The IMT would have the working masses serve as foot soldiers to bolster the position of Maduro, thereby helping to prop up capitalist rule. The glorification of a former army colonel and his acolyte, who have been at the helm of the repressive Venezuelan capitalist state for the last 16 years, disarms the workers and binds them to a wing of Venezuela’s ruling class. The only reliable defense against capitalist immiseration, whether imposed by the rightist opposition or by the Maduro government, is the independent struggle of the working class. And the fight for socialism can advance only if the proletariat struggles under its own banner. Socialism will result not from the “Bolivarian Revolution” that does nothing to challenge capitalist property but from workers revolution that sweeps away the bourgeois state apparatus and expropriates capitalist property.
The IMT sees in the “Bolivarian Revolution” a repeat of the Cuban Revolution. As IMT spokesman Jorge Martin put it, the “dynamic of action and reaction of the Venezuelan revolution reminds us in a very powerful way of the first years of the Cuban revolution” (marxist.com, 1 March 2005). Such a comparison, though, has no basis in reality.
When Castro’s forces marched into Havana on 1 January 1959 culminating several years of guerrilla war, the bourgeois army and the rest of the capitalist state apparatus that had propped up the U.S.-backed Batista dictatorship collapsed in disarray. Initially, the heterogeneous petty-bourgeois rebels were committed to no more than a program of radical-democratic reforms, but under the pressure of U.S. imperialism would begin a series of nationalizations. By the time Castro declared Cuba “socialist” in 1961, the Cuban bourgeoisie and the U.S. imperialists and their CIA and Mafia henchmen had all fled and capitalist property had been expropriated. Quite unlike Venezuela, where the bourgeoisie is fully intact as a class, what was established in Cuba in 1960-61 was a deformed workers state: a society in which private property is collectivized, but a parasitic bureaucratic caste, not the workers, holds political power.
The fact that a petty-bourgeois guerrilla movement could overthrow capitalist rule was due to historically exceptional circumstances—the absence of the working class as a contender for power in its own right, hostile imperialist encirclement and the flight of the national bourgeoisie, and a lifeline thrown by the Soviet Union.
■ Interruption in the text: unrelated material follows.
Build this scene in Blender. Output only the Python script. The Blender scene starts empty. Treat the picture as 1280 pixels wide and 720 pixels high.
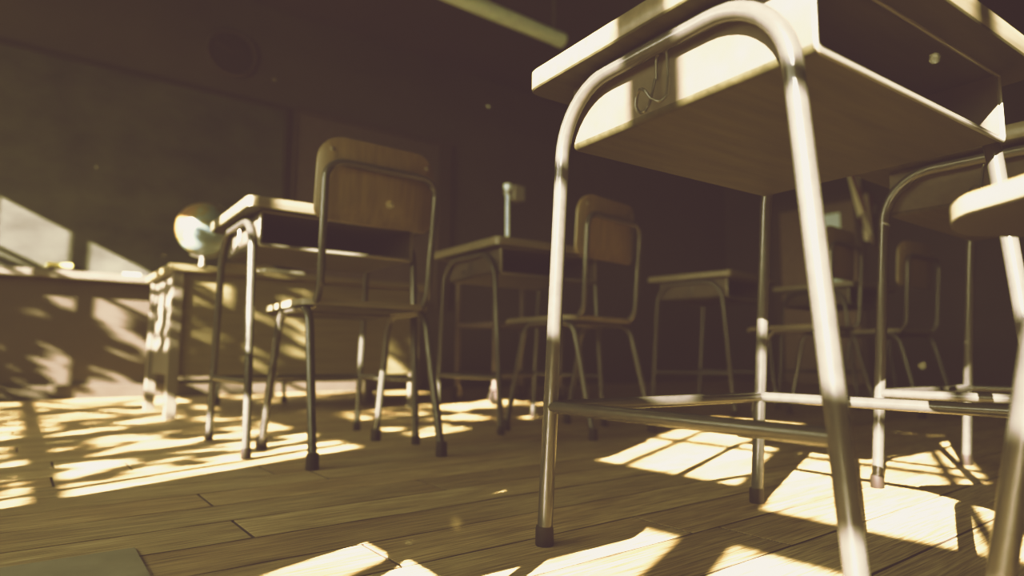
import bpy, bmesh, math, random
from mathutils import Vector, Matrix
PI = math.pi
random.seed(11)
C = bpy.context.scene.collection
SC = bpy.context.scene

# ------------------------------------------------------------------ materials
def nodes_of(name):
    m = bpy.data.materials.new(name); m.use_nodes = True
    nt = m.node_tree; nt.nodes.clear()
    out = nt.nodes.new('ShaderNodeOutputMaterial')
    b = nt.nodes.new('ShaderNodeBsdfPrincipled')
    nt.links.new(b.outputs[0], out.inputs[0])
    return m, nt, b
def noise(nt, scale, detail=3, stretch=(1, 1, 1), coord='Object', rough=.55):
    tc = nt.nodes.new('ShaderNodeTexCoord'); mp = nt.nodes.new('ShaderNodeMapping')
    mp.inputs['Scale'].default_value = stretch
    n = nt.nodes.new('ShaderNodeTexNoise'); n.inputs['Scale'].default_value = scale
    n.inputs['Detail'].default_value = detail; n.inputs['Roughness'].default_value = rough
    nt.links.new(tc.outputs[coord], mp.inputs[0]); nt.links.new(mp.outputs[0], n.inputs['Vector'])
    return n.outputs[0]
def ramp(nt, fac, stops):
    r = nt.nodes.new('ShaderNodeValToRGB'); e = r.color_ramp.elements
    while len(e) < len(stops): e.new(.5)
    for k, (p, c) in enumerate(stops): e[k].position = p; e[k].color = (*c, 1)
    nt.links.new(fac, r.inputs[0]); return r.outputs[0]
def bump(nt, b, h, strength, dist=.002):
    n = nt.nodes.new('ShaderNodeBump'); n.inputs['Strength'].default_value = strength
    n.inputs['Distance'].default_value = dist
    nt.links.new(h, n.inputs['Height']); nt.links.new(n.outputs[0], b.inputs['Normal'])
def mottled(name, c1, c2, scale=6, rough=.6, metal=0, stretch=(1, 1, 1), bmp=0, detail=4, rvar=0, coat=0):
    m, nt, b = nodes_of(name)
    n = noise(nt, scale, detail, stretch)
    nt.links.new(ramp(nt, n, [(.3, c1), (.7, c2)]), b.inputs['Base Color'])
    b.inputs['Roughness'].default_value = rough; b.inputs['Metallic'].default_value = metal
    if rough >= .6: b.inputs['Specular IOR Level'].default_value = .12
    if rvar:
        mr = nt.nodes.new('ShaderNodeMapRange'); mr.inputs['To Min'].default_value = rough - rvar
        mr.inputs['To Max'].default_value = rough + rvar
        nt.links.new(n, mr.inputs[0]); nt.links.new(mr.outputs[0], b.inputs['Roughness'])
    if bmp: bump(nt, b, n, bmp)
    if coat: b.inputs['Coat Weight'].default_value = coat
    return m
def plain(name, c, rough=.6, metal=0):
    return mottled(name, tuple(x*.9 for x in c), tuple(min(1, x*1.1) for x in c), 15, rough, metal)
M = {}
M['tube'] = mottled('worn_chrome_tube', (.042, .039, .036), (.052, .048, .044), 60, .24, .18, rvar=.02)
M['rubber'] = plain('dark_rubber', (.014, .010, .009), .6)
M['top_wood'] = mottled('varnished_desk_wood', (.080, .066, .044), (.125, .107, .078), 5, .42, 0, (1.2, 14, 14), .15)
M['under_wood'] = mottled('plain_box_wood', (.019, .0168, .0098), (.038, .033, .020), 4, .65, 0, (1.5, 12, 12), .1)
M['end_panel'] = mottled('cream_box_panel', (.052, .043, .035), (.074, .063, .053), 22, .62, 0, (1, 1, 1), .15)
M['ply'] = mottled('moulded_plywood', (0.0864, 0.0612, 0.0302), (0.1440, 0.1044, 0.0518), 5, .38, 0, (12, 12, 1.2), .1)
M['seat_ply'] = mottled('seat_plywood', (0.1280, 0.0960, 0.0520), (0.2000, 0.1520, 0.0880), 5, .38, 0, (12, 1.2, 12), .1)
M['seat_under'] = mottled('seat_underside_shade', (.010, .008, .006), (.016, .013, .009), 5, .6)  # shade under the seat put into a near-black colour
M['ply_edge'] = plain('pale_plywood_edge', (.13, .112, .08), .5)
M['rim'] = plain('steel_rim', (.20, .185, .165), .35, .6)
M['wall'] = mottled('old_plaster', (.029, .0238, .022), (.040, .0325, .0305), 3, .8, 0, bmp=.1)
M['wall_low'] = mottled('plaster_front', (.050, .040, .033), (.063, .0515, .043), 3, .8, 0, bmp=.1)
M['ceil'] = mottled('dim_ceiling', (0.0350, 0.0280, 0.0238), (0.0455, 0.0364, 0.0308), 2, .85)
M['board'] = mottled('dusty_chalkboard', (.030, .029, .0255), (.062, .060, .051), 3.5, .7, 0, (1, 1, 1.5), 0, 6)
M['board_frame'] = plain('board_wood_frame', (.026, .0195, .016), .6)
M['pin'] = mottled('grey_pinboard', (.072, .055, .053), (.088, .068, .065), 20, .85)
M['dark'] = plain('dark_frame', (.05, .037, .032), .6)
M['teacher'] = mottled('teacher_desk_wood', (0.0825, 0.0675, 0.0390), (0.1200, 0.0975, 0.0600), 4, .5, 0, (1, 12, 12))
M['legwood'] = mottled('pale_leg_wood', (0.0845, 0.0715, 0.0585), (0.1170, 0.1008, 0.0845), 8, .5)
M['lampw'] = plain('grey_lamp_housing', (.74, .88, 1.0), .5)
M['paper'] = mottled('grey_green_paper', (.195, .172, .135), (.27, .242, .19), 12, .8)
M['white'] = plain('white_paper', (0.5250, 0.5040, 0.4480), .8)
M['eraser'] = plain('felt_yellow', (.62, .55, .22), .9)
M['cart'] = plain('dark_cart_metal', (0.1120, 0.0880, 0.0800), .45, .3)
M['proj'] = plain('projector_grey', (.20, .19, .175), .45)
M['leaf'] = mottled('leaf_green', (.05, .09, .02), (.10, .16, .04), 10, .6)
M['bark'] = mottled('bark', (.10, .075, .05), (.16, .12, .08), 20, .9)
M['grass'] = mottled('grass_ground', (.10, .12, .04), (.16, .17, .07), 4, .9)
M['winframe'] = plain('white_window_frame', (0.2500, 0.2300, 0.2000), .5)
M['door'] = plain('brown_door', (.16, .11, .085), .5)
M['dust'] = None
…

The Cuban workers state itself was modeled on the Soviet Union after its bureaucratic degeneration at the hands of the Stalinist usurpers beginning in 1923-24. As we did with the Soviet degenerated workers state before its destruction, we call for the unconditional military defense of Cuba and for workers political revolution to oust the ruling bureaucratic caste.
The Castro bureaucracy in Cuba embraces the Stalinist dogma of “socialism in one country.” Thus, it denies the need for proletarian revolution internationally, not only elsewhere in Latin America but particularly in the advanced capitalist world. Further damaging the defense of Cuba, the bureaucracy has cozied up to and provided “revolutionary” cover for all kinds of anti-working-class capitalist regimes. Meanwhile, various “market reform” measures introduced in response to Cuba’s severe post-Soviet economic problems have brought widening inequality (see “Cuba: Economic Crisis and ‘Market Reforms’,” WV No. 986, 16 September 2011).
In those countries like Venezuela where capitalism emerged belatedly, the bourgeoisies are too weak, too fearful of the proletariat and too dependent on the world market—dominated by the U.S., Europe and Japan—to break the chains of imperialist subjugation and resolve mass poverty and other burning social problems. The only way forward is, as Trotsky stated in The Permanent Revolution (1930), the fight for “the dictatorship of the proletariat as the leader of the subjugated nation, above all of its peasant masses.” The dictatorship of the proletariat would place on the order of the day not only democratic but also socialist tasks, such as collectivizing the economy, giving a mighty impulse to international socialist revolution. Only the victory of the proletariat in the advanced capitalist world would ensure against bourgeois restoration and secure the possibility of bringing socialist construction to its conclusion.
It is the task of Marxists to break illusions in bourgeois populists like Chávez in order to forge revolutionary parties of the working class. As we wrote in “Venezuela: Populist Nationalism vs. Proletarian Revolution” (WV No. 860, 9 December 2005):
“History will reserve a harsh verdict for those ‘leftists’ who promote one or another left-talking capitalist caudillo. The way forward for the downtrodden throughout the Americas does not lie through painting nationalist strongmen as revolutionaries and populist forays as revolutions. It lies instead in constructing national sections of a reforged Fourth International in the spirit of uncompromising revolutionary hostility to any and all kinds of capitalist rule.”
South of the Río Bravo, such parties will have to be built in political struggle against widespread illusions in populism and nationalism. In the U.S., a revolutionary workers party will be built in the struggle to break the proletariat from the capitalist Democratic Party and to mobilize it in solidarity with all those oppressed and exploited by U.S. imperialism around the world.
Correction
In “Venezuela: U.S. Imperialism Fuels Right-Wing Protests” (WV No. 1043, 4 April), we described the government of Mexican president Lázaro Cárdenas as having “expropriated the petroleum and energy industries.” In fact, while Cárdenas expropriated the oil industry in 1938, he did not nationalize the energy sector as a whole. For example, the electrical industry was nationalized in 1960, two decades after Cárdenas had left office. (From WV No. 1049, 11 July 2014.)